I was BORN into double secret probation! Been bucking for triple secret probation ever since.
It’s a badge of honor … wear it proudly …
All that drinking and screwing gave her that bad accent in Caddyshack.
The greatest comedy in film history. That’s my story and I’m sticking to it.
It’s got serious competition — even eliminating all of the classic comedies before ’80 — from ‘1941’ (also Belushi and Ayckroyd), the ‘Blues Brothers and ‘Harold and Maude’ (both with great music), and, of course, ‘Blazing Saddles’.
besides liking it, I have a vivid memory of Dad telling me of the scenes he found absolutely hilarious.
Going to the theater alone was one of his simple pleasures.
The scene in the cafeteria, where Bluto inhales a jello square and a slice of pie, with those devious eyes looking around to escape reprimand…
Then the scene where he’s up on the ladder at the sorority house watching a chick undress, hopping it over from another window, then falling backwards when she starts to unclasp her brassiere…
Picture your father describing this, and laughing so hard that his eyelids turned up.
Good stuff.
My siblings and I were really surprised that our old man really liked ‘The Blues Brothers’ … for an old fart (born 1926) …
Went to college in 1980 and was in a dorm with about 12 guys from high school.

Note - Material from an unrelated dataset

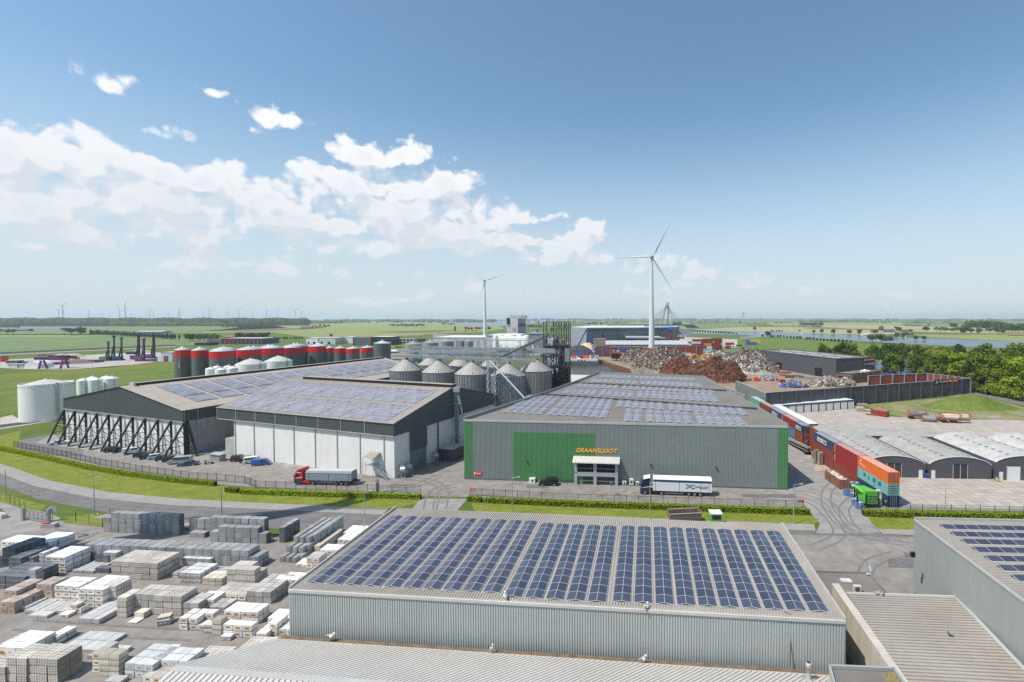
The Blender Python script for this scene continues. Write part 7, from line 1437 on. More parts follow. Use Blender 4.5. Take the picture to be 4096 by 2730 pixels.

We hated the frats, but the dorm was nearly a mirror image of the movie.
Most of them flunked out. I made it somehow…
That inspired some epic food fights.
” I’m here to pick up my date, Fawn Lebowitz ”
ROAD TRIP !!
This calls for a really stupid and futile gesture on somebodys part …..
and we’re just the guys to do it !
Animal House established the standards for young people for the next 30 years.
No way it could be made today, period. Ditto for Blazing Saddles & Caddyshack.
This was the first R-rated movie I saw in the theater – Dad took me when I was 12. I’m not sure Mom knew!